Scene modeling code data
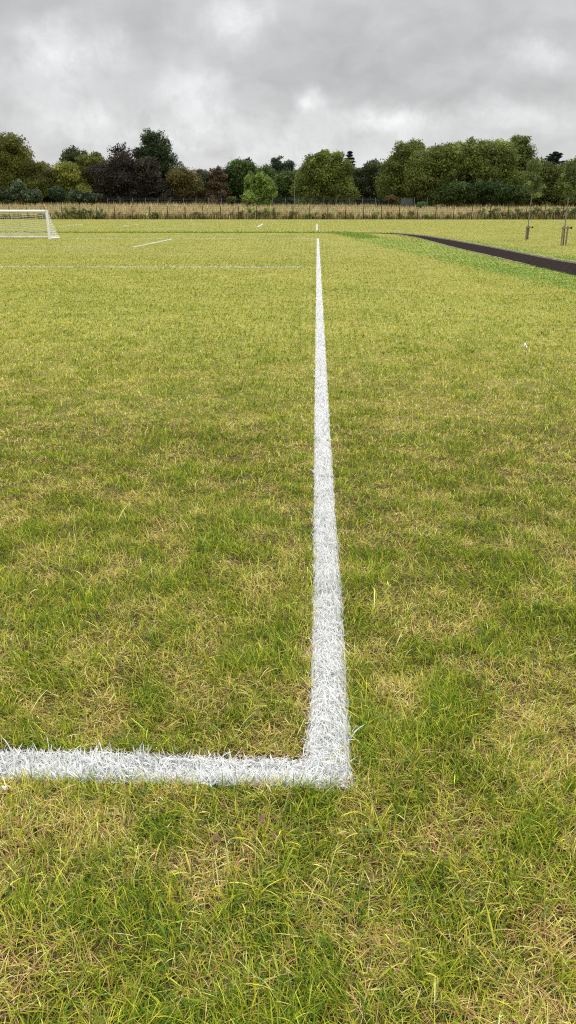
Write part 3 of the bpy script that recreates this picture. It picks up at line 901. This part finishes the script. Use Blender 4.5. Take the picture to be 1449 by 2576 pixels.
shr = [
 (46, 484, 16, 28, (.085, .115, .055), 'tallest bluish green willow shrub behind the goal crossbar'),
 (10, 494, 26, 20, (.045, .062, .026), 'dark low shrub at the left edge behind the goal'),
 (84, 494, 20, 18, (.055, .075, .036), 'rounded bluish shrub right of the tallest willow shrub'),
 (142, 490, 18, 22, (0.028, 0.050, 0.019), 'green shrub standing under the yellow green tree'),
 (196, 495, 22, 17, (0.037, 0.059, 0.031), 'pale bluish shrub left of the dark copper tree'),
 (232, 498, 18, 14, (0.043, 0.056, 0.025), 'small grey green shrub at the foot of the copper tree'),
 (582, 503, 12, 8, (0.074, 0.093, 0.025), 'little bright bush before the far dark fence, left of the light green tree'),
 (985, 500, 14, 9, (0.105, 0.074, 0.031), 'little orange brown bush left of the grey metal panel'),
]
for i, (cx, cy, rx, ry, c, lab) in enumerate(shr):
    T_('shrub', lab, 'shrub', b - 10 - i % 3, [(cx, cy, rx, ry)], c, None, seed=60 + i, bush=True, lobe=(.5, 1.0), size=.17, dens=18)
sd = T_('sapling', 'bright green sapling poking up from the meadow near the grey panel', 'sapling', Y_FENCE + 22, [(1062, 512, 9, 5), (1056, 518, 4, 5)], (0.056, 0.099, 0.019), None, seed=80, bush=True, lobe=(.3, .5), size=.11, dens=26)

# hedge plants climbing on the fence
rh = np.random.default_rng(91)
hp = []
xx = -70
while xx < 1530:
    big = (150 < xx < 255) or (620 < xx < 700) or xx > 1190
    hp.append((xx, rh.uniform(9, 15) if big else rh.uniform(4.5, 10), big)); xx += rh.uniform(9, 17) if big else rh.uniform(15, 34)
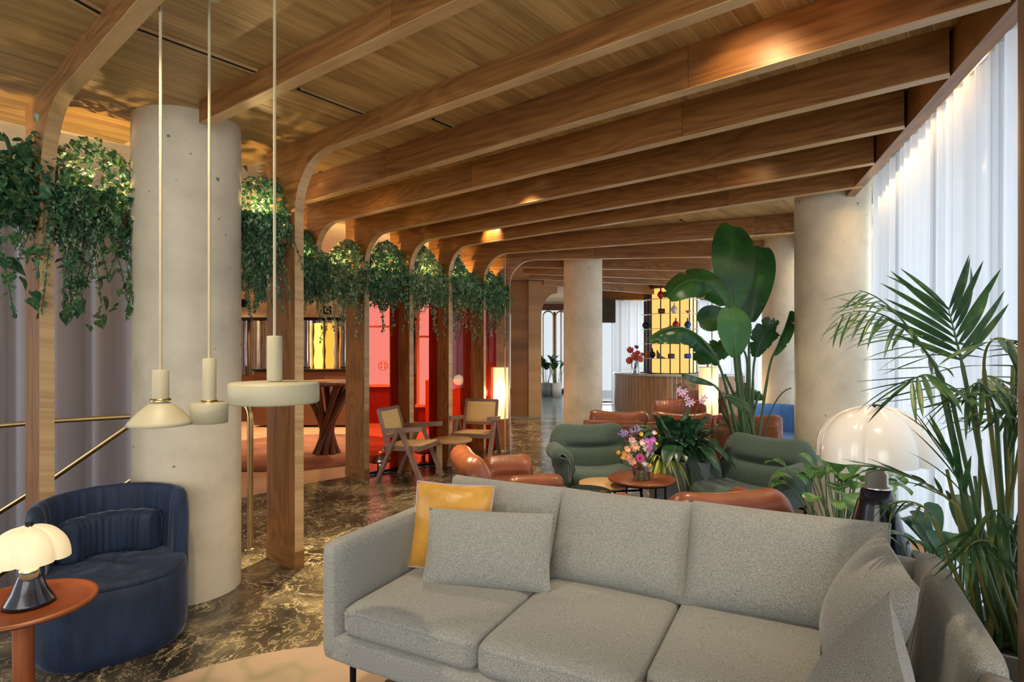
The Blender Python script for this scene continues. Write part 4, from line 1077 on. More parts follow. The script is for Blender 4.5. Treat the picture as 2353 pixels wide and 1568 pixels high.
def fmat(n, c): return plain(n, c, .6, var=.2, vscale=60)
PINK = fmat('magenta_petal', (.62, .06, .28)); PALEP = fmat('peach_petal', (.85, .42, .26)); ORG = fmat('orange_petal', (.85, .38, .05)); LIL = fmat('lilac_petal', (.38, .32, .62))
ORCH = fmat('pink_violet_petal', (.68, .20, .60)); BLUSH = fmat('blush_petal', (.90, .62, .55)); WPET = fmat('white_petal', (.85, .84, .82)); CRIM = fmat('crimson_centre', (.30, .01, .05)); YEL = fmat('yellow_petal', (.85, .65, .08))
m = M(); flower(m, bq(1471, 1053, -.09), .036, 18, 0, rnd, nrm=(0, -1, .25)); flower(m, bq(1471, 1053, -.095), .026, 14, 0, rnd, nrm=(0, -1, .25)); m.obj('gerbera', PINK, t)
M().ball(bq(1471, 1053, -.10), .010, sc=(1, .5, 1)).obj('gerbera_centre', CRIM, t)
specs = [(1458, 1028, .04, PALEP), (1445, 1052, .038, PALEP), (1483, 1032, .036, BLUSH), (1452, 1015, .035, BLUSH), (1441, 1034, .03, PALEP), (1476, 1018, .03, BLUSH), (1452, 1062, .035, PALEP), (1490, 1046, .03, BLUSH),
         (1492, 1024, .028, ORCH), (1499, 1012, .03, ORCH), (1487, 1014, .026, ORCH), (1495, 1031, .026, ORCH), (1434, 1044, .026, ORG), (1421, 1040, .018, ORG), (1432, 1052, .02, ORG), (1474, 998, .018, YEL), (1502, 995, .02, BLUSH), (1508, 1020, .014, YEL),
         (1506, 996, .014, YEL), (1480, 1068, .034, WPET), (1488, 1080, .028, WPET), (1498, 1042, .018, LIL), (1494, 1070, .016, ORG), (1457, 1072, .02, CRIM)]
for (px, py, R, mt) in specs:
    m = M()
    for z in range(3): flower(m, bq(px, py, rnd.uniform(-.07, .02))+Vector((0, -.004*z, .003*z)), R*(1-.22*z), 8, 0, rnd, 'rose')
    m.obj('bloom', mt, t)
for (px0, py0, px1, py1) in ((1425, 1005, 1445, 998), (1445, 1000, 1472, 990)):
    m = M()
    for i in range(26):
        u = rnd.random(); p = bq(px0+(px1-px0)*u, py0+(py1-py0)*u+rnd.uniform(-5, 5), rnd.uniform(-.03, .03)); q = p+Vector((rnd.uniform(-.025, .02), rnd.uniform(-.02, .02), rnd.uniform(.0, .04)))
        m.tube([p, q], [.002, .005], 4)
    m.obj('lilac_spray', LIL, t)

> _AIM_
Return the listing above unchanged, apart from dropping its pictures.

> _THE REPLY_
Write part 3 of the bpy script that recreates this picture. It picks up at line 901. This part finishes the script. Use Blender 4.5. Take the picture to be 1449 by 2576 pixels.
shr = [
 (46, 484, 16, 28, (.085, .115, .055), 'tallest bluish green willow shrub behind the goal crossbar'),
 (10, 494, 26, 20, (.045, .062, .026), 'dark low shrub at the left edge behind the goal'),
 (84, 494, 20, 18, (.055, .075, .036), 'rounded bluish shrub right of the tallest willow shrub'),
 (142, 490, 18, 22, (0.028, 0.050, 0.019), 'green shrub standing under the yellow green tree'),
 (196, 495, 22, 17, (0.037, 0.059, 0.031), 'pale bluish shrub left of the dark copper tree'),
 (232, 498, 18, 14, (0.043, 0.056, 0.025), 'small grey green shrub at the foot of the copper tree'),
 (582, 503, 12, 8, (0.074, 0.093, 0.025), 'little bright bush before the far dark fence, left of the light green tree'),
 (985, 500, 14, 9, (0.105, 0.074, 0.031), 'little orange brown bush left of the grey metal panel'),
]
for i, (cx, cy, rx, ry, c, lab) in enumerate(shr):
    T_('shrub', lab, 'shrub', b - 10 - i % 3, [(cx, cy, rx, ry)], c, None, seed=60 + i, bush=True, lobe=(.5, 1.0), size=.17, dens=18)
sd = T_('sapling', 'bright green sapling poking up from the meadow near the grey panel', 'sapling', Y_FENCE + 22, [(1062, 512, 9, 5), (1056, 518, 4, 5)], (0.056, 0.099, 0.019), None, seed=80, bush=True, lobe=(.3, .5), size=.11, dens=26)

# hedge plants climbing on the fence
rh = np.random.default_rng(91)
hp = []
xx = -70
while xx < 1530:
    big = (150 < xx < 255) or (620 < xx < 700) or xx > 1190
    hp.append((xx, rh.uniform(9, 15) if big else rh.uniform(4.5, 10), big)); xx += rh.uniform(9, 17) if big else rh.uniform(15, 34)
The Blender Python script for this scene continues. Write part 4, from line 1077 on. More parts follow. The script is for Blender 4.5. Treat the picture as 2353 pixels wide and 1568 pixels high.
def fmat(n, c): return plain(n, c, .6, var=.2, vscale=60)
PINK = fmat('magenta_petal', (.62, .06, .28)); PALEP = fmat('peach_petal', (.85, .42, .26)); ORG = fmat('orange_petal', (.85, .38, .05)); LIL = fmat('lilac_petal', (.38, .32, .62))
ORCH = fmat('pink_violet_petal', (.68, .20, .60)); BLUSH = fmat('blush_petal', (.90, .62, .55)); WPET = fmat('white_petal', (.85, .84, .82)); CRIM = fmat('crimson_centre', (.30, .01, .05)); YEL = fmat('yellow_petal', (.85, .65, .08))
m = M(); flower(m, bq(1471, 1053, -.09), .036, 18, 0, rnd, nrm=(0, -1, .25)); flower(m, bq(1471, 1053, -.095), .026, 14, 0, rnd, nrm=(0, -1, .25)); m.obj('gerbera', PINK, t)
M().ball(bq(1471, 1053, -.10), .010, sc=(1, .5, 1)).obj('gerbera_centre', CRIM, t)
specs = [(1458, 1028, .04, PALEP), (1445, 1052, .038, PALEP), (1483, 1032, .036, BLUSH), (1452, 1015, .035, BLUSH), (1441, 1034, .03, PALEP), (1476, 1018, .03, BLUSH), (1452, 1062, .035, PALEP), (1490, 1046, .03, BLUSH),
         (1492, 1024, .028, ORCH), (1499, 1012, .03, ORCH), (1487, 1014, .026, ORCH), (1495, 1031, .026, ORCH), (1434, 1044, .026, ORG), (1421, 1040, .018, ORG), (1432, 1052, .02, ORG), (1474, 998, .018, YEL), (1502, 995, .02, BLUSH), (1508, 1020, .014, YEL),
         (1506, 996, .014, YEL), (1480, 1068, .034, WPET), (1488, 1080, .028, WPET), (1498, 1042, .018, LIL), (1494, 1070, .016, ORG), (1457, 1072, .02, CRIM)]
for (px, py, R, mt) in specs:
    m = M()
    for z in range(3): flower(m, bq(px, py, rnd.uniform(-.07, .02))+Vector((0, -.004*z, .003*z)), R*(1-.22*z), 8, 0, rnd, 'rose')
    m.obj('bloom', mt, t)
for (px0, py0, px1, py1) in ((1425, 1005, 1445, 998), (1445, 1000, 1472, 990)):
    m = M()
    for i in range(26):
        u = rnd.random(); p = bq(px0+(px1-px0)*u, py0+(py1-py0)*u+rnd.uniform(-5, 5), rnd.uniform(-.03, .03)); q = p+Vector((rnd.uniform(-.025, .02), rnd.uniform(-.02, .02), rnd.uniform(.0, .04)))
        m.tube([p, q], [.002, .005], 4)
    m.obj('lilac_spray', LIL, t)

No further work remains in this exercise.